Much of my strong desire to attend the conference stemmed from a slight feeling of disconnect from Rhemalda and my fellow authors. I felt such a long way away from everything, being in the UK. This was silly, really, because the US is such a huge country and many of my fellow authors hadn’t had the opportunity to meet face to face with Rhett and Emmaline either. This conference would give those of us who could make it a wonderful chance to put actual people to the Facebook profiles, email messages, and grainy, intermittent Skype images that was all we’d had to work with so far. I knew I would forever regret it (and be extremely jealous of those who did attend!) if I didn’t manage to go.

After a conversation with my lovely husband Dave, who often travelled to the States on business in the past but rarely does so now, we agreed on a schedule for our visit. We have several sets of friends in the US, and as it would be silly not to include as many of them on this trip as we could, we decided to fly out the Sunday before the conference and spend a few days relaxing. It wasn’t easy as we had to organize our flights, hire cars, dates and times around when our friends could be free, but we finally achieved the juggling act. We settled on flying from London Heathrow (our nearest airport) into Houston, where we would stay with our first set of friends. Dave has often described Houston to me but I had never been there, so I was looking forward to seeing the place and where he used to work.

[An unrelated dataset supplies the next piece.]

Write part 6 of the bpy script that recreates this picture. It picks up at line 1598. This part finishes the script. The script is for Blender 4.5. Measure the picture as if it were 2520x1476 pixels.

I am not a big fan of flying because I often suffer from motion-sickness. If I get it bad, it can affect me for two or three days, and I was worried I wouldn’t be able to enjoy our visits. But as we had decided to make the most of this US trip, and had booked some holiday after the conference as well as before it, we had also decided to fly out in more comfort than usual. Yes, we were going Business Class!!

The plane was a Boeing 777, and the Business Class end was even more comfortable than I had anticipated. I’ve never yet been able to sleep on a plane and the allure of fully-reclining seats was a strong one. I felt I was being cocooned in a little individual pod of comfort and once I settled myself in, I actually began to feel excited about being on a plane. Big change for me!

The 9 hour flight went extremely well. There was hardly any turbulence (which is usually what sets off my motion-sickness), the seat was ridiculously comfortable, the food and service were excellent, and the personal entertainment center had more TV shows, movies, music shows, and games than even a ten-year-old child could exhaust. Plus I had my Kindle, and had recently started reading Karen Amanda Hooper’s Tangled Tides. What more could I wish for?

We landed in hot and humid Houston (it was around 99°, whereas the UK had been about 16° and drizzly!) at around 1.30 pm. That’s 7 pm UK time. We collected our hire car, a black Ford Escape with thankfully efficient air-con, and drove to the district of Houston where our first set of friends lived.

We had already decided to try staying awake until 9 or 10 pm, so we could acclimatize as quickly as possible. Our friends helped enormously by providing us with a fabulous supper in their garden, although I only survived the temperature by sitting right next to, and sometimes actually inside, the spray from their garden sprinkler, and we retired to our very comfortable guest room feeling no more than slightly wearier than usual. I slept well although I did have minor anxieties, because I’d asked our friends if next day they would listen to and comment on the talk I intended to give at the conference: Fantasy World Building. I knew they’d be gentle with me, but I was still dreading how it might go.